STATED TASK:
Nothing in the data should change when you return it, but leave the pictures out.
|---|
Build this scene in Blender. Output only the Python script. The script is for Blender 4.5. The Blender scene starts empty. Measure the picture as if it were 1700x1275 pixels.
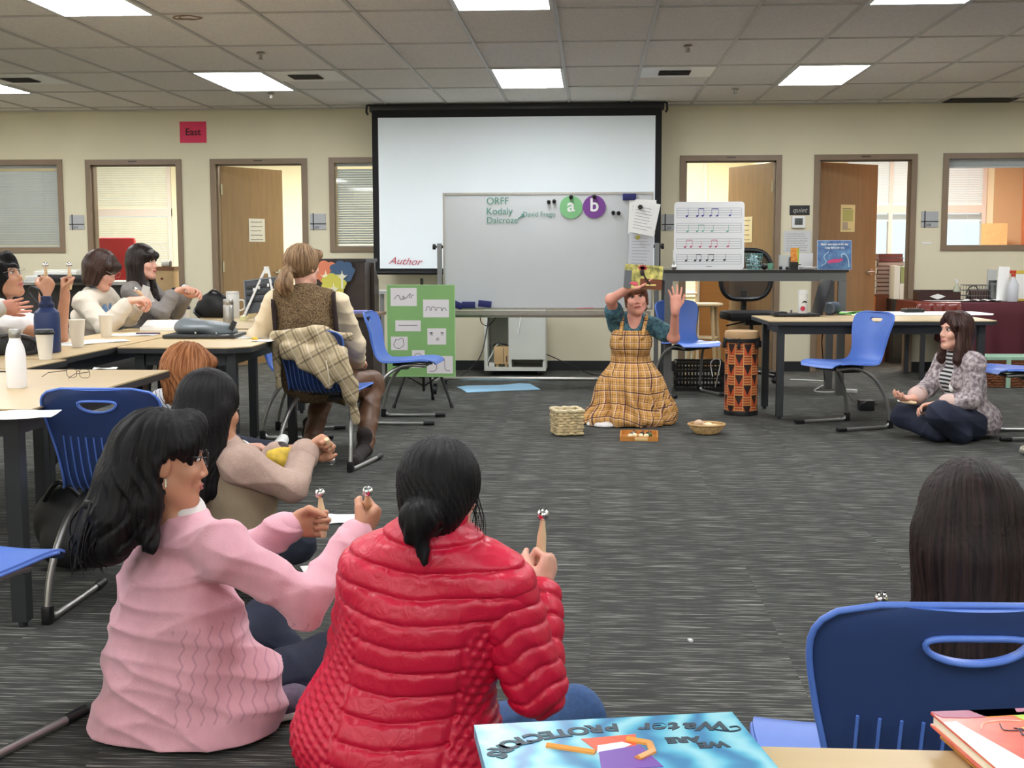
import bpy, bmesh, math, random
import numpy as np
from mathutils import Vector, Matrix, Euler
random.seed(7); rng = np.random.RandomState(7)
PI = math.pi
sc = bpy.context.scene
COL = sc.collection
# ---------------------------------------------------------------- camera
F_PX, YAW, PIT, ROL, CAMH = 2075.0, -.0634, .107, .0024, 1.243
def _cam_rows():
    cy, sy, cp, sp = math.cos(YAW), math.sin(YAW), math.cos(PIT), math.sin(PIT)
    f = np.array([sy*cp, cy*cp, -sp]); r = np.array([cy, -sy, 0.0]); d = np.cross(f, r)
    c, s = math.cos(ROL), math.sin(ROL)
    return np.array([c*r+s*d, -s*r+c*d, f])
CR = _cam_rows()
cam_d = bpy.data.cameras.new('camera'); cam = bpy.data.objects.new('camera', cam_d); COL.objects.link(cam)
cam_d.sensor_fit = 'HORIZONTAL'; cam_d.sensor_width = 36; cam_d.lens = 36*F_PX/1700
cam_d.clip_start = .05; cam_d.clip_end = 200
cam.matrix_world = Matrix(((CR[0][0], -CR[1][0], -CR[2][0], 0), (CR[0][1], -CR[1][1], -CR[2][1], 0), (CR[0][2], -CR[1][2], -CR[2][2], CAMH), (0, 0, 0, 1)))
sc.camera = cam
def ray(x, y): return CR.T @ np.array([(x-850)/F_PX, (y-637.5)/F_PX, 1.0])
def fl(x, y, z=0.0):            # point of the photo on the level z
    d = ray(x, y); t = (z-CAMH)/d[2]; return d*t+np.array([0, 0, CAMH])
def at(x, y, Y):                # point of the photo at the depth Y
    d = ray(x, y); t = Y/d[1]; return d*t+np.array([0, 0, CAMH])
# ---------------------------------------------------------------- world, view
w = bpy.data.worlds.new('sky'); sc.world = w; w.use_nodes = True
bg = w.node_tree.nodes['Background']; bg.inputs[0].default_value = (.74, .93, 1, 1); bg.inputs[1].default_value = 1.3
sc.view_settings.view_transform = 'Standard'; sc.view_settings.look = 'None'
sc.view_settings.exposure = 0.0; sc.view_settings.gamma = 1; sc.view_settings.use_curve_mapping = False
LAMP = 22.5
def area(name, loc, sx, sy, energy, color=(1, 1, 1), rot=(0, 0, 0)):
    l = bpy.data.lights.new(name, 'AREA'); l.shape = 'RECTANGLE'; l.size = sx; l.size_y = sy; l.energy = energy; l.color = color
    o = bpy.data.objects.new(name, l); o.location = loc; o.rotation_euler = rot; COL.objects.link(o); return o
WY = 12.88; CEIL = 2.689; WT = .14          # wall face, ceiling level, wall thickness
for n_, x_, e_ in (('office_fill_a', -5.6, 95), ('office_fill_b', -3.2, 140), ('office_fill_c', 1.0, 150), ('office_fill_d', 4.0, 125)):  # unseen fill lights without fixtures, added to brighten the offices behind the doors
    area(n_, (x_, WY+1.8, CEIL-.08), 1.2, .6, e_, (1, .98, .93))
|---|
CORRECT ANSWER:
Build this scene in Blender. Output only the Python script. The script is for Blender 4.5. The Blender scene starts empty. Measure the picture as if it were 1700x1275 pixels.
import bpy, bmesh, math, random
import numpy as np
from mathutils import Vector, Matrix, Euler
random.seed(7); rng = np.random.RandomState(7)
PI = math.pi
sc = bpy.context.scene
COL = sc.collection
# ---------------------------------------------------------------- camera
F_PX, YAW, PIT, ROL, CAMH = 2075.0, -.0634, .107, .0024, 1.243
def _cam_rows():
    cy, sy, cp, sp = math.cos(YAW), math.sin(YAW), math.cos(PIT), math.sin(PIT)
    f = np.array([sy*cp, cy*cp, -sp]); r = np.array([cy, -sy, 0.0]); d = np.cross(f, r)
    c, s = math.cos(ROL), math.sin(ROL)
    return np.array([c*r+s*d, -s*r+c*d, f])
CR = _cam_rows()
cam_d = bpy.data.cameras.new('camera'); cam = bpy.data.objects.new('camera', cam_d); COL.objects.link(cam)
cam_d.sensor_fit = 'HORIZONTAL'; cam_d.sensor_width = 36; cam_d.lens = 36*F_PX/1700
cam_d.clip_start = .05; cam_d.clip_end = 200
cam.matrix_world = Matrix(((CR[0][0], -CR[1][0], -CR[2][0], 0), (CR[0][1], -CR[1][1], -CR[2][1], 0), (CR[0][2], -CR[1][2], -CR[2][2], CAMH), (0, 0, 0, 1)))
sc.camera = cam
def ray(x, y): return CR.T @ np.array([(x-850)/F_PX, (y-637.5)/F_PX, 1.0])
def fl(x, y, z=0.0):            # point of the photo on the level z
    d = ray(x, y); t = (z-CAMH)/d[2]; return d*t+np.array([0, 0, CAMH])
def at(x, y, Y):                # point of the photo at the depth Y
    d = ray(x, y); t = Y/d[1]; return d*t+np.array([0, 0, CAMH])
# ---------------------------------------------------------------- world, view
w = bpy.data.worlds.new('sky'); sc.world = w; w.use_nodes = True
bg = w.node_tree.nodes['Background']; bg.inputs[0].default_value = (.74, .93, 1, 1); bg.inputs[1].default_value = 1.3
sc.view_settings.view_transform = 'Standard'; sc.view_settings.look = 'None'
sc.view_settings.exposure = 0.0; sc.view_settings.gamma = 1; sc.view_settings.use_curve_mapping = False
LAMP = 22.5
def area(name, loc, sx, sy, energy, color=(1, 1, 1), rot=(0, 0, 0)):
    l = bpy.data.lights.new(name, 'AREA'); l.shape = 'RECTANGLE'; l.size = sx; l.size_y = sy; l.energy = energy; l.color = color
    o = bpy.data.objects.new(name, l); o.location = loc; o.rotation_euler = rot; COL.objects.link(o); return o
WY = 12.88; CEIL = 2.689; WT = .14          # wall face, ceiling level, wall thickness
for n_, x_, e_ in (('office_fill_a', -5.6, 95), ('office_fill_b', -3.2, 140), ('office_fill_c', 1.0, 150), ('office_fill_d', 4.0, 125)):  # unseen fill lights without fixtures, added to brighten the offices behind the doors
    area(n_, (x_, WY+1.8, CEIL-.08), 1.2, .6, e_, (1, .98, .93))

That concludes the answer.